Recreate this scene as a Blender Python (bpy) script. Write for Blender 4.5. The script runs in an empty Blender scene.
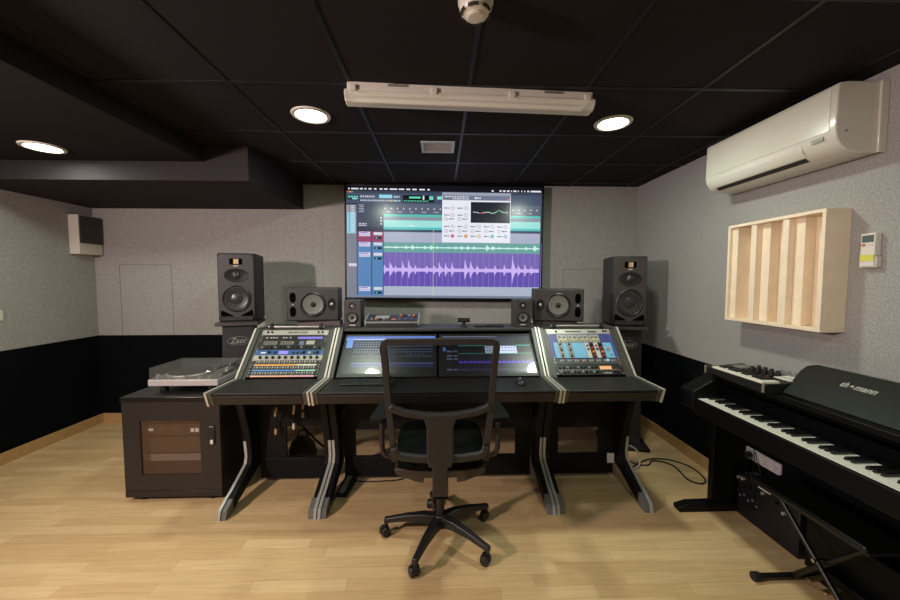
import bpy, math, random
from mathutils import Vector, Matrix
random.seed(7)
SC = bpy.context.scene
COL = SC.collection
PI = math.pi
def R(d): return math.radians(d)

# ------------------------------------------------------------ camera, world, light, exposure
cam_d = bpy.data.cameras.new('camera'); cam = bpy.data.objects.new('camera', cam_d); COL.objects.link(cam)
cam_d.sensor_width = 36; cam_d.lens = 14.4; cam_d.clip_start = .02
_a, _p = math.atan(10/360), math.atan(20/360)
_f = Vector((math.sin(_a)*math.cos(_p), math.cos(_a)*math.cos(_p), -math.sin(_p)))
cam.location = (0, 0, 1.486); cam.rotation_euler = _f.to_track_quat('-Z', 'Y').to_euler()
SC.camera = cam
w = bpy.data.worlds.new('world'); SC.world = w; w.use_nodes = True
w.node_tree.nodes['Background'].inputs[0].default_value = (.02, .02, .022, 1)
w.node_tree.nodes['Background'].inputs[1].default_value = .3
SC.view_settings.view_transform = 'Standard'; SC.view_settings.look = 'None'
SC.view_settings.exposure = 0.2; SC.view_settings.gamma = 1.0
SC.view_settings.use_curve_mapping = False
CEIL = 2.466; SOF = 2.349; XL = -3.53; XR = 2.09; YB = 3.80; YF = -2.4
# downlights: x, y, ceiling height, watts, colour
COOL = (.90, 1.0, .84)
LAMPS = [(-.765, 2.221, CEIL, 12, COOL), (1.083, 2.279, CEIL, 12, COOL), (-2.578, 2.464, SOF, 9, COOL),
         (-.765, .25, CEIL, 9, COOL), (1.083, .25, CEIL, 9, COOL), (-2.578, .25, SOF, 4, COOL)]
LED = Vector((-2.8, .1, 2.0)); LED_AIM = Vector((.82, .57, .0)); LED_W = 80; LED_COL = (1, .82, .78)   # lamp panel on a stand beside the camera
def lamp_light(x, y, z, watts, col, parent):
    d = bpy.data.lights.new('downlight_lamp', 'AREA'); d.shape = 'DISK'; d.size = .17
    d.energy = watts; d.color = col
    o = bpy.data.objects.new('downlight_lamp', d); COL.objects.link(o); o.parent = parent
    o.location = (0, 0, -.014)

# ------------------------------------------------------------ helpers
def s2l(c):
    return tuple(((v/255)/12.92 if v/255 <= .04045 else ((v/255+.055)/1.055)**2.4) for v in c)
MATS = {}
def mat(name, rgb, rough=.5, metal=0, emit=0, speck=0, speck_scale=200, bump=0, bump_scale=60, coat=0, spec=None, alpha=None):
    if name in MATS: return MATS[name]
    m = bpy.data.materials.new(name); m.use_nodes = True; nt = m.node_tree; b = nt.nodes['Principled BSDF']
    c = s2l(rgb) + (1,)
    b.inputs['Base Color'].default_value = c; b.inputs['Roughness'].default_value = rough
    b.inputs['Metallic'].default_value = metal
    if coat: b.inputs['Coat Weight'].default_value = coat; b.inputs['Coat Roughness'].default_value = .05
    if spec is not None: b.inputs['Specular IOR Level'].default_value = spec
    if emit: b.inputs['Emission Color'].default_value = c; b.inputs['Emission Strength'].default_value = emit
    if alpha is not None: b.inputs['Alpha'].default_value = alpha
    tc = nt.nodes.new('ShaderNodeTexCoord')
    if not emit:
        sp = speck if speck else .05
        n = nt.nodes.new('ShaderNodeTexNoise'); n.inputs['Scale'].default_value = speck_scale; n.inputs['Detail'].default_value = 3
        nt.links.new(tc.outputs['Object'], n.inputs['Vector'])
        r = nt.nodes.new('ShaderNodeMapRange'); r.inputs['From Min'].default_value = .3; r.inputs['From Max'].default_value = .7
        r.inputs['To Min'].default_value = 1-sp; r.inputs['To Max'].default_value = 1+sp
        mx = nt.nodes.new('ShaderNodeMix'); mx.data_type = 'RGBA'; mx.blend_type = 'MULTIPLY'; mx.inputs[0].default_value = 1
        nt.links.new(n.outputs['Fac'], r.inputs['Value'])
        mx.inputs[6].default_value = c; nt.links.new(r.outputs['Result'], mx.inputs[7])
        nt.links.new(mx.outputs[2], b.inputs['Base Color'])
    if bump:
        n2 = nt.nodes.new('ShaderNodeTexNoise'); n2.inputs['Scale'].default_value = bump_scale; n2.inputs['Detail'].default_value = 4
        nt.links.new(tc.outputs['Object'], n2.inputs['Vector'])
        bp = nt.nodes.new('ShaderNodeBump'); bp.inputs['Strength'].default_value = bump; bp.inputs['Distance'].default_value = .003
        nt.links.new(n2.outputs['Fac'], bp.inputs['Height']); nt.links.new(bp.outputs['Normal'], b.inputs['Normal'])
    MATS[name] = m; return m

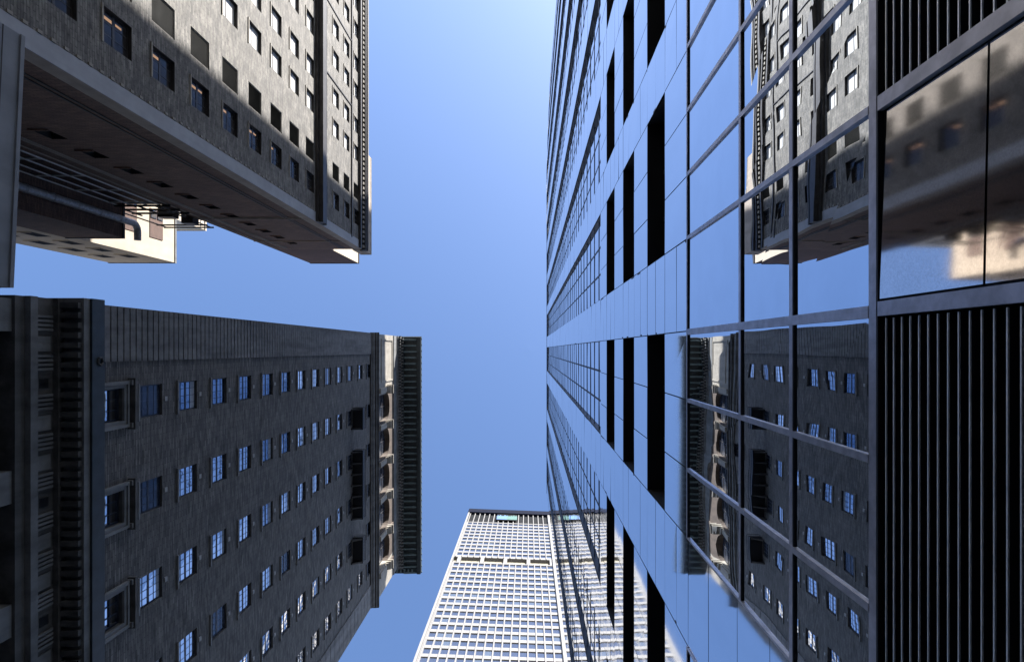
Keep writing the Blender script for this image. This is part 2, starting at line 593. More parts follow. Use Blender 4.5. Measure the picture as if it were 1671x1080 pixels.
for c in ac:
    w = MB()
    X = XL + 0.08
    w.box(XL + 0.03, X, c - ra, c - ra + 0.12, 79.4, zs_, 'dark_metal')
    w.box(XL + 0.03, X, c + ra - 0.12, c + ra, 79.4, zs_, 'dark_metal')
    w.box(XL + 0.03, X, c - 0.06, c + 0.06, 79.4, zs_ + 1.2, 'dark_metal')
    w.box(XL + 0.03, X + 0.01, c - ra + 0.12, c + ra - 0.12, 81.2, 81.4, 'dark_metal')
    w.box(XL + 0.03, X + 0.01, c - ra + 0.12, c + ra - 0.12, zs_ - 0.1, zs_ + 0.08, 'dark_metal')
    wo_ = w.build('arched_window', LL)
    w = MB()
    n = 10
    pts = [(XL + 0.05, c - ra, 79.4), (XL + 0.05, c + ra, 79.4)] + [(XL + 0.05, c + ra * math.cos(math.pi * t / n), zs_ + ra * math.sin(math.pi * t / n)) for t in range(n + 1)]
    w.quad(pts, 'dim_glass')
    w.build('pane', wo_)
# recessed panels at both ends
for (ya, yb) in ((Y0 + 0.5, 3.9),):
    m = MB()
    for (a, b, c_, d_) in ((ya, yb, 79.6, 79.85), (ya, yb, 85.9, 86.15)):
        m.box(XA, XA + 0.09, a, b, c_, d_, 'light_stone')
    for a in (ya, yb - 0.2):
        m.box(XA, XA + 0.088, a, a + 0.2, 79.85, 85.9, 'light_stone')
    m.build('panel_moulding', LL)
# entablature, dentils, cornice
m = MB()
m.box(XL, XA + 0.10, Y0 + 0.02, Y1 - 0.38, 86.8, 87.3, 'grey_stone')
m.box(XL, XA + 0.04, Y0 + 0.03, Y1 - 0.4, 87.3, 88.9, 'grey_stone')
m.box(XL, XA + 0.18, Y0 + 0.02, Y1 - 0.3, 88.9, 89.2, 'grey_stone')
m.build('entablature', LL)
m = MB()
y = Y0 + 0.15
while y < Y1 - 0.6:
    m.box(XA + 0.18, XA + 0.44, y, y + 0.20, 89.25, 89.62, 'grey_stone')
    m.box(XA + 0.44, XA + 0.70, y + 0.19, y + 0.36, 89.75, 90.1, 'grey_stone')
    y += 0.40
m.box(XL, XA + 0.18, Y0 + 0.02, Y1 - 0.3, 89.2, 89.7, 'dark_stone')
m.box(XL, XA + 0.46, Y0 + 0.01, Y1 - 0.1, 89.7, 90.2, 'dark_stone')
m.build('dentil_band', LL)
m = MB()
XC = -14.46
m.hexa([(XL, Y0 + 0.1, 90.6), (XC + 0.15, Y0 + 0.1, 90.6), (XC + 0.15, Y1 + 0.7, 90.6), (XL, Y1 + 0.7, 90.6),
        (XL, Y0 + 0.05, 91.5), (XC, Y0 + 0.05, 91.5), (XC, Y1 + 0.85, 91.5), (XL, Y1 + 0.85, 91.5)], 'copper')
m.box(XC - 0.02, XC + 0.06, Y0 + 0.02, Y1 + 0.9, 91.5, 91.75, 'copper_pale')
m.box(XL, XC - 0.02, Y0 + 0.02, Y1 + 0.86, 91.5, 91.7, 'copper_pale')
m.box(XL, XA + 0.70, Y0 + 0.1, Y1 + 0.05, 90.2, 90.6, 'copper')
m.box(XC - 0.38, XC + 0.10, Y0 + 0.15, Y1 + 0.72, 90.34, 90.6, 'copper')
m.build('cornice', LL)
m = MB()
m.hexa([(XA + 0.7, -0.10, 90.22), (XC - 0.5, -0.10, 90.38), (XC - 0.5, 0.10, 90.38), (XA + 0.7, 0.10, 90.22),
        (XA + 0.7, -0.12, 90.6), (XC - 0.38, -0.12, 90.6), (XC - 0.38, 0.12, 90.6), (XA + 0.7, 0.12, 90.6)], 'copper_pale')
mod0 = m.build('modillion', None)
y = Y0 + 0.5
while y < Y1 + 0.6:
    copy_tree(mod0, LL, (0, y, 0))
    y += 0.79
drop(mod0)
# end pieces of the cornice on the far corner: tight row of small blocks
for k in range(5):
    m = MB(); m.box(XA - 0.3 + k * 0.5, XA - 0.1 + k * 0.5, Y1 + 0.05, Y1 + 0.5, 90.3, 90.55, 'copper_pale')
    m.build('cornice_block', LL)
# copper edge: row of small pale knobs
m = MB()
y = Y0 + 0.3
while y < Y1 + 0.8:
    m.box(XC + 0.06, XC + 0.13, y, y + 0.14, 91.52, 91.72, 'copper_pale')
    y += 0.8
m.build('cornice_studs', LL)

# balconies
def balcony(y0, y1):
    z = 69.35
    m = MB()
    m.box(XL, XL + 1.05, y0, y1, z, z + 0.28, 'black_metal')
    n = max(2, int((y1 - y0) / 0.9))
    for i in range(n):
        yy = y0 + 0.1 + (y1 - y0 - 0.3) * i / (n - 1)
        m.hexa([(XL, yy, z - 0.7), (XL + 0.12, yy, z - 0.7), (XL + 0.12, yy + 0.14, z - 0.7), (XL, yy + 0.14, z - 0.7),
                (XL, yy, z), (XL + 0.95, yy, z), (XL + 0.95, yy + 0.14, z), (XL, yy + 0.14, z)], 'black_metal')
    b = m.build('balcony', LL)
    r = MB()
    for zz in (z + 0.55, z + 1.15):
        r.tube((XL + 1.0, y0 + 0.03, zz), (XL + 1.0, y1 - 0.03, zz), 0.03, 'black_metal', 6)
        r.tube((XL, y0 + 0.03, zz), (XL + 1.0, y0 + 0.03, zz), 0.03, 'black_metal', 6)
        r.tube((XL, y1 - 0.03, zz), (XL + 1.0, y1 - 0.03, zz), 0.03, 'black_metal', 6)
    y = y0 + 0.03
    while y < y1:
        r.box(XL + 0.985, XL + 1.015, y, y + 0.03, z + 0.28, z + 1.15, 'black_metal')
        y += 0.16
    r.build('railing', b)
balcony(5.95, 8.15)
balcony(10.25, 17.25)
balcony(19.1, 21.7)

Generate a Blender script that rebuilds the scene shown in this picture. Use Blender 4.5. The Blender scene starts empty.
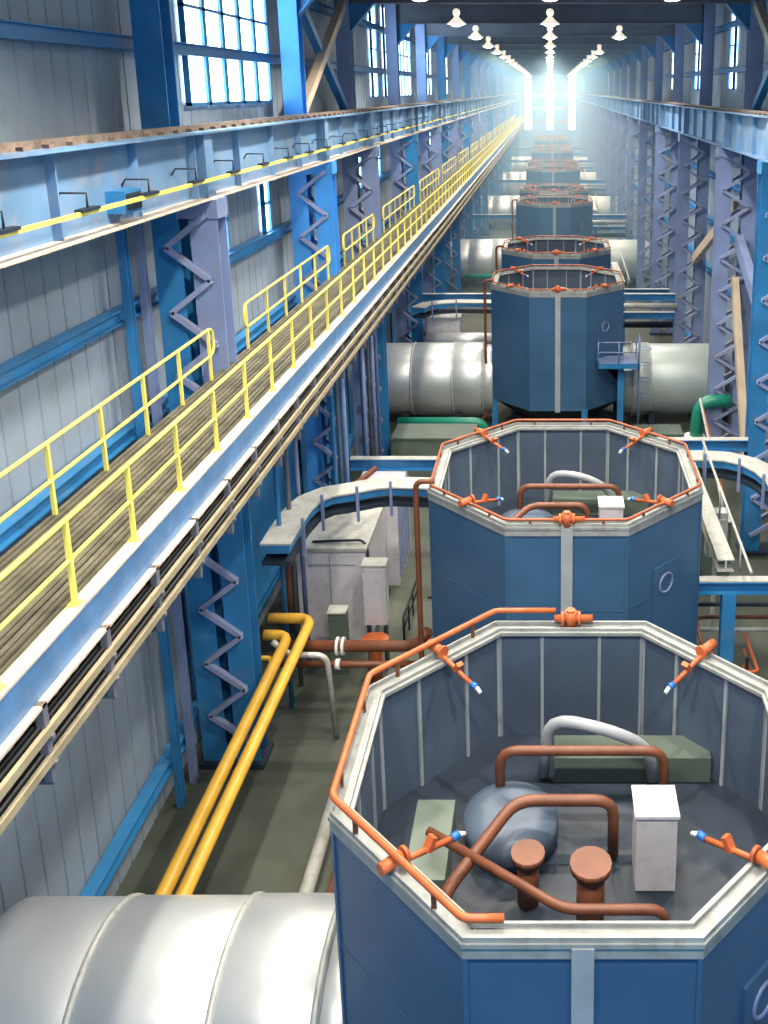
import bpy, math, random
from mathutils import Vector
random.seed(7)
SC = bpy.context.scene
COL = SC.collection
PI = math.pi

# ------------------------------------------------------------------ mesh helper
class MB:
    def __init__(self):
        self.v = []; self.f = []; self.s = []
    def quad(self, *ps, smooth=False):
        n = len(self.v); self.v += [tuple(p) for p in ps]
        self.f.append(tuple(range(n, n + len(ps)))); self.s.append(smooth)
    def box(self, x0, x1, y0, y1, z0, z1):
        n = len(self.v)
        self.v += [(x0,y0,z0),(x1,y0,z0),(x1,y1,z0),(x0,y1,z0),(x0,y0,z1),(x1,y0,z1),(x1,y1,z1),(x0,y1,z1)]
        for q in ((0,3,2,1),(4,5,6,7),(0,1,5,4),(1,2,6,5),(2,3,7,6),(3,0,4,7)):
            self.f.append(tuple(n + i for i in q)); self.s.append(False)
        return self
    def prism(self, poly, p, q, U, V, smooth=False):
        """poly in (u,v) swept from p to q"""
        p = Vector(p); q = Vector(q); n = len(self.v); k = len(poly)
        for c in (p, q):
            for (u, w) in poly: self.v.append(tuple(c + U*u + V*w))
        for i in range(k):
            j = (i + 1) % k
            self.f.append((n+i, n+j, n+k+j, n+k+i)); self.s.append(smooth)
        self.f.append(tuple(n+i for i in reversed(range(k)))); self.s.append(False)
        self.f.append(tuple(n+k+i for i in range(k))); self.s.append(False)
        return self
    def frame(self, p, q, up=(0,0,1)):
        d = (Vector(q) - Vector(p)).normalized(); up = Vector(up)
        if abs(d.dot(up)) > .98: up = Vector((0,1,0))
        U = d.cross(up).normalized(); V = U.cross(d).normalized()
        return U, V
    def bar(self, p, q, w, h, up=(0,0,1)):
        U, V = self.frame(p, q, up)
        return self.prism([(-w/2,-h/2),(w/2,-h/2),(w/2,h/2),(-w/2,h/2)], p, q, U, V)
    def ibeam(self, p, q, w, h, tf=.04, tw=.03, up=(0,0,1)):
        U, V = self.frame(p, q, up); a, b, t = w/2, h/2, tw/2
        return self.prism([(-a,-b),(a,-b),(a,-b+tf),(t,-b+tf),(t,b-tf),(a,b-tf),(a,b),(-a,b),(-a,b-tf),(-t,b-tf),(-t,-b+tf),(-a,-b+tf)], p, q, U, V)
    def cyl(self, p, q, r, n=12, r2=None):
        U, V = self.frame(p, q); p = Vector(p); q = Vector(q); r2 = r if r2 is None else r2
        m = len(self.v)
        for c, rr in ((p, r), (q, r2)):
            for i in range(n):
                t = 2*PI*i/n; self.v.append(tuple(c + U*(rr*math.cos(t)) + V*(rr*math.sin(t))))
        for i in range(n):
            j = (i+1) % n; self.f.append((m+i, m+j, m+n+j, m+n+i)); self.s.append(True)
        self.f.append(tuple(m+i for i in reversed(range(n)))); self.s.append(False)
        self.f.append(tuple(m+n+i for i in range(n))); self.s.append(False)
        return self
    def tube(self, pts, r, n=8, closed=False, bend=0):
        pts = [Vector(p) for p in pts]
        if bend:
            out = []
            m = len(pts)
            for i, p in enumerate(pts):
                if not closed and i in (0, m-1): out.append(p); continue
                a = pts[i-1]; b = pts[(i+1) % m]
                da = (a-p); db = (b-p); ra = min(bend, da.length*.49); rb = min(bend, db.length*.49)
                A = p + da.normalized()*ra; B = p + db.normalized()*rb
                for k in range(5):
                    t = k/4; out.append(A*(1-t)**2 + p*(2*t*(1-t)) + B*t*t)
            pts = out
        m = len(pts); base = len(self.v); U = None
        for i, p in enumerate(pts):
            if closed: d = pts[(i+1) % m] - pts[i-1]
            else: d = pts[min(i+1, m-1)] - pts[max(i-1, 0)]
            d.normalize()
            if U is None:
                up = Vector((0,0,1)) if abs(d.z) < .9 else Vector((0,1,0))
                U = d.cross(up).normalized()
            else:
                U = (U - d*U.dot(d)).normalized()
            V = U.cross(d)
            for k in range(n):
                t = 2*PI*k/n; self.v.append(tuple(p + U*(r*math.cos(t)) + V*(r*math.sin(t))))
        for i in range(m if closed else m-1):
            i2 = (i+1) % m
            for k in range(n):
                k2 = (k+1) % n
                self.f.append((base+i*n+k, base+i*n+k2, base+i2*n+k2, base+i2*n+k)); self.s.append(True)
        if not closed:
            self.f.append(tuple(base+k for k in reversed(range(n)))); self.s.append(False)
            self.f.append(tuple(base+(m-1)*n+k for k in range(n))); self.s.append(False)
        return self
    def lathe(self, prof, c, n=20, axis='z'):
        c = Vector(c); base = len(self.v); m = len(prof)
        for (r, h) in prof:
            for k in range(n):
                t = 2*PI*k/n; a, b = r*math.cos(t), r*math.sin(t)
                o = (a, b, h) if axis == 'z' else ((h, a, b) if axis == 'x' else (a, h, b))
                self.v.append(tuple(c + Vector(o)))
        for i in range(m-1):
            for k in range(n):
                k2 = (k+1) % n
                self.f.append((base+i*n+k, base+i*n+k2, base+(i+1)*n+k2, base+(i+1)*n+k)); self.s.append(True)
        self.f.append(tuple(base+k for k in reversed(range(n)))); self.s.append(False)
        self.f.append(tuple(base+(m-1)*n+k for k in range(n))); self.s.append(False)
        return self
    def build(self, name, mat, parent=None):
        vs = [Vector(p) for p in self.v]
        if parent is None:
            lo = Vector((min(p[i] for p in vs) for i in range(3))); hi = Vector((max(p[i] for p in vs) for i in range(3)))
            off = Vector(((lo.x+hi.x)/2, (lo.y+hi.y)/2, lo.z))
        else:
            off = Vector(parent['_o'])
        me = bpy.data.meshes.new(name)
        me.from_pydata([tuple(p - off) for p in vs], [], self.f)
        me.polygons.foreach_set('use_smooth', self.s)
        import bmesh
        bm = bmesh.new(); bm.from_mesh(me); bmesh.ops.recalc_face_normals(bm, faces=bm.faces); bm.to_mesh(me); bm.free()
        me.materials.append(mat); me.update()
        o = bpy.data.objects.new(name, me); COL.objects.link(o)
        o['_o'] = tuple(off)
        if parent is None: o.location = off
        else: o.parent = parent
        return o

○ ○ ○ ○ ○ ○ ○

*GOAL*: Return only the lines running from the start of the entries above to the line that contains "def R(d): return math.radians(d)", inclusive, and omit every picture.

*RESULT OF THE TASK*:
Recreate this scene as a Blender Python (bpy) script. Write for Blender 4.5. The script runs in an empty Blender scene.
import bpy, math, random
from mathutils import Vector, Matrix
random.seed(7)
SC = bpy.context.scene
COL = SC.collection
PI = math.pi
def R(d): return math.radians(d)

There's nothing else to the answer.